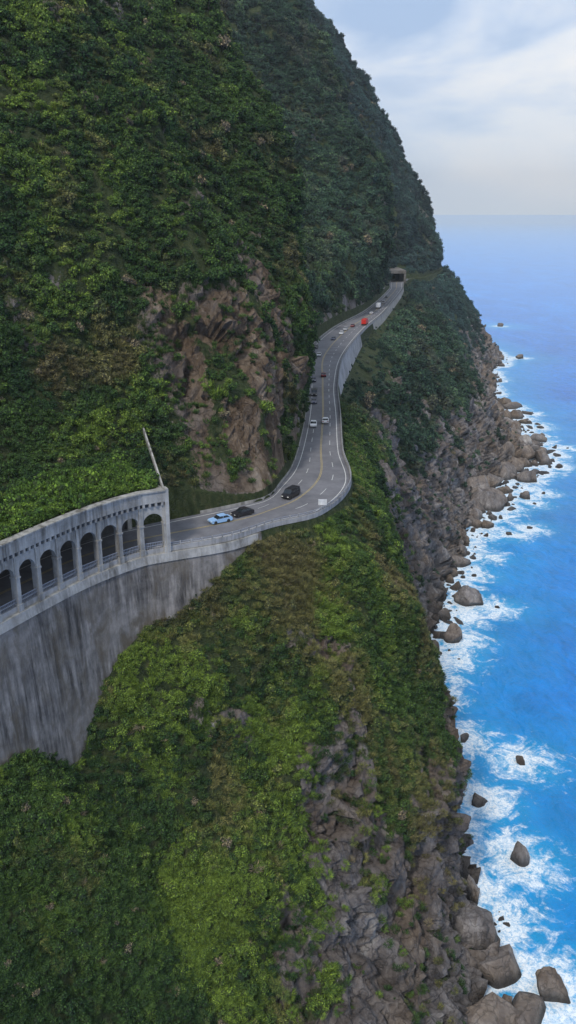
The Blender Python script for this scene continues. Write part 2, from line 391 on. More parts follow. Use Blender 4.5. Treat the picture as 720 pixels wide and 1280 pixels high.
def tints(p,s,low):
    pv=p*np.where(low>.5,.4,.8)[:,None]*np.array([0,0,1.])+p*np.array([1,1,0.])
    a=fbm(pv/26,3,101); b_=fbm(pv/8,3,111); c_=fbm(p/70,2,121); r=rng.random(len(p))
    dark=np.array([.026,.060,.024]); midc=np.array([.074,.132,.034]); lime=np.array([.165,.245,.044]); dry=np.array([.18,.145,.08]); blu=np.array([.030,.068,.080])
    t=np.clip(.48+a*.9+b_*.6+(r-.5)*.6,0,1)[:,None]
    col=dark*(1-t)+midc*t
    lb=.12*low*(1-sstep(4,7,s))+.12*(1-low)*(1-sstep(9,12,s))
    l=np.clip(sstep(.10,.55,b_*.9+c_*.7+(r-.5)*.6+lb),0,1)[:,None]*.75; col=col*(1-l)+lime*l
    db=np.exp(-((s-8.4)/2.2)**2)*.36*low
    k=np.clip(sstep(.05,.5,fbm(pv/11,3,131)+(r-.5)*.4+db-.08),0,1); kk=k[:,None]*.7; col=col*(1-kk)+dry*kk
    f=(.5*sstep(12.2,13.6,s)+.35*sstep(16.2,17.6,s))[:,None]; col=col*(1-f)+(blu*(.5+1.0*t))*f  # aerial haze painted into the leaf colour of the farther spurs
    return col,np.maximum(k,l[:,0]*.6)
plow=(prr<9).astype(float)
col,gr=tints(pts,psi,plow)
idx=rng.integers(0,8,len(pts))
isg=((rng.random(len(pts))<gr*.6+.05+.25*plow)|((prk>.5)&(rng.random(len(pts))<.6)))&(pts[:,1]<450)
idx=np.where(isg,rng.integers(8,11,len(pts)),idx); psc=np.where(isg,np.clip(psc,.9,1.7),psc)
dead=rng.random(len(pts))<.008; col[dead]=np.array([.20,.17,.12])
nR=3200
gs=rng.uniform(1.2,5.95,nR); fo=interp(CTRL[:,RO,:],gs); fi=interp(CTRL[:,RI,:],gs); fr=rng.uniform(.13,1.0,nR)[:,None]
rp_=fo*(1-fr)+fi*fr; rp_[:,2]=RZ+10.4+rng.random(nR)*.2+2.0*fr[:,0]
cc,_=tints(rp_,gs,np.zeros(nR)); cc=cc*.5+np.array([.11,.20,.032])*.5
pts=np.concatenate([pts,rp_]);pn=np.concatenate([pn,np.tile([0,0,1.],(nR,1))]);psc=np.concatenate([psc,np.exp(rng.normal(size=nR)*.45)*.55]);col=np.concatenate([col,cc]);idx=np.concatenate([idx,rng.integers(3,11,nR)])
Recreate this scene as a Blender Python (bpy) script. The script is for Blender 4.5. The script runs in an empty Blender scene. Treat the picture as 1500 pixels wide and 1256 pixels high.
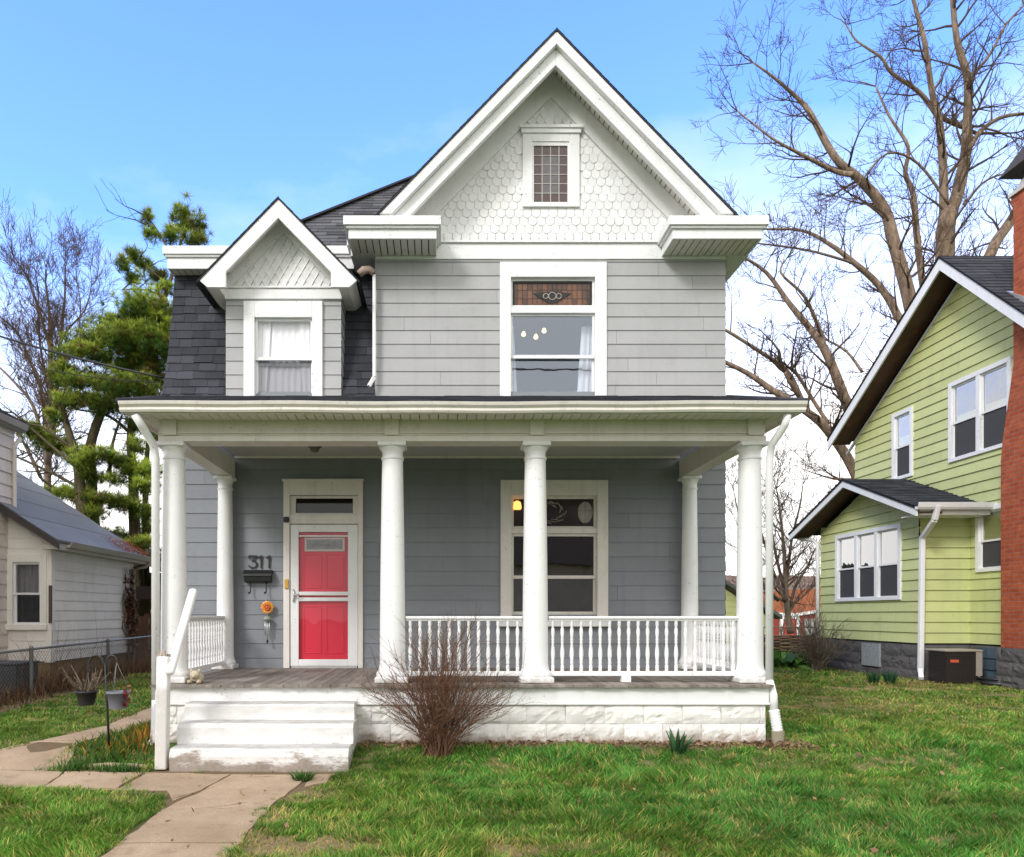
import bpy, math, random
import numpy as np
from mathutils import Vector, Matrix

random.seed(7)
rng = np.random.default_rng(11)
R = math.radians
scene = bpy.context.scene
col = scene.collection

# ---------------------------------------------------------------- survey numbers
F, U0, V0, CZ = 1070.0, 643.0, 900.0, 1.356       # focal length and principal point (px of the 1500 px photo), eye height


def X(u, Y):
    return (u - U0) * Y / F


def Z(v, Y):
    return CZ + (V0 - v) * Y / F


def P(u, v, Y):
    return Vector((X(u, Y), Y, Z(v, Y)))


# ---------------------------------------------------------------- numpy noise
_tab = rng.random((256, 256))


def vnoise(x, y, s=0):
    x = np.asarray(x, float) + s * 17.31
    y = np.asarray(y, float) + s * 9.77
    xi = np.floor(x).astype(int)
    yi = np.floor(y).astype(int)
    fx = x - xi
    fy = y - yi
    fx = fx * fx * (3 - 2 * fx)
    fy = fy * fy * (3 - 2 * fy)
    a = _tab[xi & 255, yi & 255]
    b = _tab[(xi + 1) & 255, yi & 255]
    c = _tab[xi & 255, (yi + 1) & 255]
    d = _tab[(xi + 1) & 255, (yi + 1) & 255]
    return (a * (1 - fx) + b * fx) * (1 - fy) + (c * (1 - fx) + d * fx) * fy


def fbm(x, y, s=0, o=4):
    t, a, n = 0.0, 0.5, 0.0
    for i in range(o):
        t = t + a * vnoise(np.asarray(x) * 2 ** i, np.asarray(y) * 2 ** i, s + i * 3)
        n += a
        a *= 0.5
    return t / n


def sstep(a, b, x):
    t = np.clip((np.asarray(x, float) - a) / (b - a), 0, 1)
    return t * t * (3 - 2 * t)


# ---------------------------------------------------------------- mesh collector
class MB:
    def __init__(s):
        s.v = []
        s.f = []
        s.t = []          # per face tint
        s.sm = []         # per face smooth

    def face(s, pts, tint=1.0, smooth=False):
        n = len(s.v)
        s.v.extend(tuple(p) for p in pts)
        s.f.append(tuple(range(n, n + len(pts))))
        s.t.append(tint)
        s.sm.append(smooth)
        return s

    def add(s, verts, faces, tint=1.0, smooth=False):
        n = len(s.v)
        s.v.extend(tuple(p) for p in verts)
        for f in faces:
            s.f.append(tuple(i + n for i in f))
            s.t.append(tint)
            s.sm.append(smooth)

    def box(s, x0, x1, y0, y1, z0, z1, tint=1.0):
        v = [(x, y, z) for x in (x0, x1) for y in (y0, y1) for z in (z0, z1)]
        s.add(v, [(0, 1, 3, 2), (4, 6, 7, 5), (0, 4, 5, 1), (2, 3, 7, 6), (0, 2, 6, 4), (1, 5, 7, 3)], tint)
        return s

    def prism(s, poly, axis, a, b, tint=1.0):
        """poly: 2-D points; axis 'y' (poly in x,z), 'x' (poly in y,z), 'z' (poly in x,y)"""
        mk = {'y': lambda p, t: (p[0], t, p[1]), 'x': lambda p, t: (t, p[0], p[1]), 'z': lambda p, t: (p[0], p[1], t)}[axis]
        n = len(poly)
        v = [mk(p, a) for p in poly] + [mk(p, b) for p in poly]
        f = [tuple(range(n)), tuple(range(2 * n - 1, n - 1, -1))]
        f += [(i, i + n, (i + 1) % n + n, (i + 1) % n) for i in range(n)]
        s.add(v, f, tint)
        return s

    def beam(s, a, b, w, h, up=(0, 0, 1), tint=1.0):
        a = Vector(a)
        b = Vector(b)
        d = (b - a).normalized()
        sd = d.cross(Vector(up)).normalized()
        uu = sd.cross(d).normalized()
        v = []
        for p in (a, b):
            for i, j in ((-1, -1), (1, -1), (1, 1), (-1, 1)):
                v.append(p + sd * (i * w / 2) + uu * (j * h / 2))
        s.add(v, [(3, 2, 1, 0), (4, 5, 6, 7), (0, 1, 5, 4), (1, 2, 6, 5), (2, 3, 7, 6), (3, 0, 4, 7)], tint)
        return s

    def tube(s, pts, rad, sides=6, tint=1.0, cap=True, smooth=True):
        pts = [Vector(p) for p in pts]
        n = len(pts)
        if not hasattr(rad, '__len__'):
            rad = [rad] * n
        vv = []
        ref = None
        for i, p in enumerate(pts):
            d = (pts[min(i + 1, n - 1)] - pts[max(i - 1, 0)])
            if d.length < 1e-9:
                d = Vector((0, 0, 1))
            d.normalize()
            if ref is None:
                ref = Vector((1, 0, 0)) if abs(d.x) < .8 else Vector((0, 1, 0))
            a = (ref - d * ref.dot(d))
            if a.length < 1e-6:
                a = d.orthogonal()
            a.normalize()
            ref = a
            b = d.cross(a)
            for k in range(sides):
                t = 2 * math.pi * k / sides
                vv.append(p + (a * math.cos(t) + b * math.sin(t)) * rad[i])
        ff = []
        for i in range(n - 1):
            for k in range(sides):
                k2 = (k + 1) % sides
                ff.append((i * sides + k, i * sides + k2, (i + 1) * sides + k2, (i + 1) * sides + k))
        if cap and sides > 2:
            ff.append(tuple(range(sides - 1, -1, -1)))
            ff.append(tuple((n - 1) * sides + k for k in range(sides)))
        s.add(vv, ff, tint, smooth)
        return s

    def lathe(s, prof, c, sides=24, tint=1.0, smooth=True):
        """prof: (r, z) pairs bottom to top round a vertical axis at c"""
        vv = []
        for r, z in prof:
            for k in range(sides):
                t = 2 * math.pi * k / sides
                vv.append((c[0] + r * math.cos(t), c[1] + r * math.sin(t), c[2] + z))
        ff = []
        n = len(prof)
        for i in range(n - 1):
            for k in range(sides):
                k2 = (k + 1) % sides
                ff.append((i * sides + k, i * sides + k2, (i + 1) * sides + k2, (i + 1) * sides + k))
        s.add(vv, ff, tint, smooth)
        s.add(vv[:sides], [tuple(range(sides - 1, -1, -1))], tint)
        s.add(vv[-sides:], [tuple(range(sides))], tint)
        return s

    def build(s, name, mat, parent=None, bevel=0, loc=None, seg=2):
        org = Vector(loc) if loc is not None else origin(parent)
        me = bpy.data.meshes.new(name)
        V = np.array(s.v, float).reshape(-1, 3) - np.array(org)[None, :]
        me.from_pydata(V.tolist(), [], s.f)
        me.polygons.foreach_set('use_smooth', s.sm)
        a = me.attributes.new('tint', 'FLOAT', 'FACE')
        a.data.foreach_set('value', np.array(s.t, dtype=np.float32))
        me.materials.append(mat)
        me.update()
        o = bpy.data.objects.new(name, me)
        col.objects.link(o)
        place(o, org, parent)
        if bevel:
            m = o.modifiers.new('bevel', 'BEVEL')
            m.width = bevel
            m.segments = seg
            m.limit_method = 'ANGLE'
            m.angle_limit = R(40)
            m.use_clamp_overlap = True
        return o


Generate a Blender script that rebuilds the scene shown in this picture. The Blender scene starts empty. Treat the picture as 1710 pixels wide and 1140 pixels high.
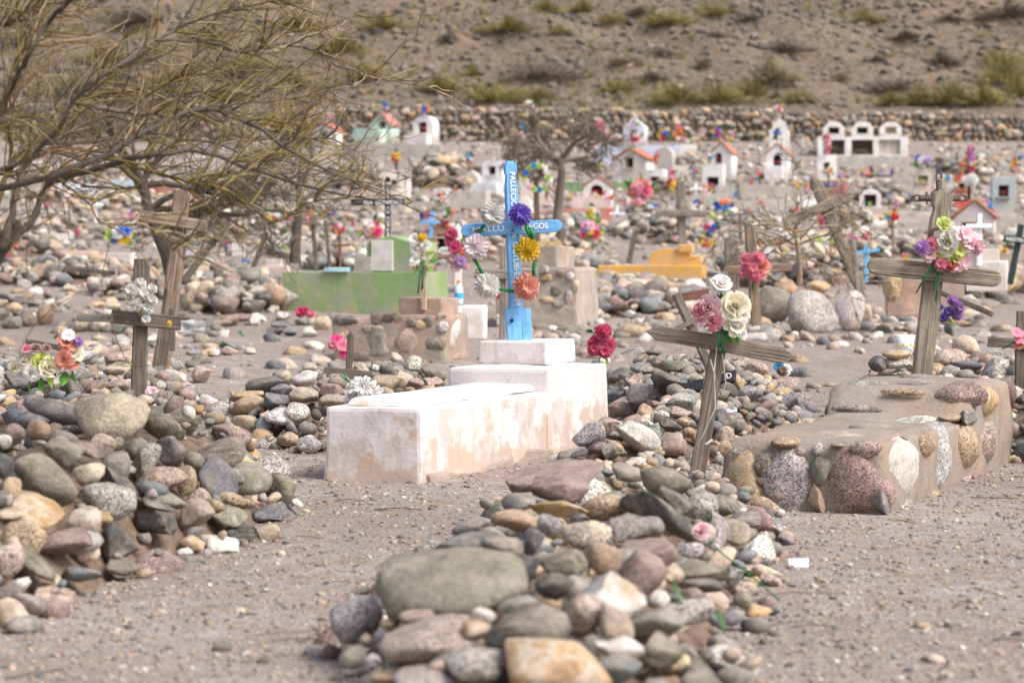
import bpy, bmesh, math, random
import numpy as np
from mathutils import Vector, Matrix, noise, Euler
R = random.Random(7)
NPR = np.random.RandomState(7)
rad = math.radians
C = bpy.context.scene.collection
# ------------------------------------------------------------------ camera, sky, sun, exposure
FPX = 4037.0                      # focal length in photograph pixels (85 mm on a 36 mm wide sensor)
CAMZ = 1.1
PITCH = math.atan(143 / FPX)
cam = bpy.data.cameras.new('camera'); camo = bpy.data.objects.new('camera', cam); C.objects.link(camo)
camo.location = (0, 0, CAMZ); camo.rotation_euler = (rad(90) - PITCH, 0, 0)
cam.sensor_width = 36; cam.sensor_fit = 'HORIZONTAL'; cam.lens = FPX / 1710 * 36
cam.clip_end = 1500; cam.clip_start = 0.1
cam.dof.use_dof = True; cam.dof.focus_distance = 12.6; cam.dof.aperture_fstop = 3.5
bpy.context.scene.camera = camo
world = bpy.data.worlds.new('World'); bpy.context.scene.world = world; world.use_nodes = True
wt = world.node_tree; wt.nodes.clear()
SUN_EL, SUN_AZ = rad(48), rad(125)       # azimuth clockwise from +Y (the view direction)
sky = wt.nodes.new('ShaderNodeTexSky'); sky.sky_type = 'NISHITA'; sky.sun_disc = False
sky.sun_elevation = SUN_EL; sky.sun_rotation = SUN_AZ
sky.air_density = 1.0; sky.dust_density = 4.0; sky.ozone_density = 1.0
hs = wt.nodes.new('ShaderNodeHueSaturation'); hs.inputs['Saturation'].default_value = 0.62
bg = wt.nodes.new('ShaderNodeBackground'); bg.inputs['Strength'].default_value = 0.118
wo = wt.nodes.new('ShaderNodeOutputWorld')
wt.links.new(sky.outputs[0], hs.inputs['Color']); wt.links.new(hs.outputs[0], bg.inputs['Color']); wt.links.new(bg.outputs[0], wo.inputs['Surface'])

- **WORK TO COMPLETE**
What's needed is an exact copy of the lines above from the one with "Recreate this scene" through the one with "col = scene.collection", both included; the pictures stay out.

- **CORRECT ANSWER**
Recreate this scene as a Blender Python (bpy) script. The script is for Blender 4.5. The script runs in an empty Blender scene. Treat the picture as 1500 pixels wide and 1256 pixels high.
import bpy, math, random
import numpy as np
from mathutils import Vector, Matrix

random.seed(7)
rng = np.random.default_rng(11)
R = math.radians
scene = bpy.context.scene
col = scene.collection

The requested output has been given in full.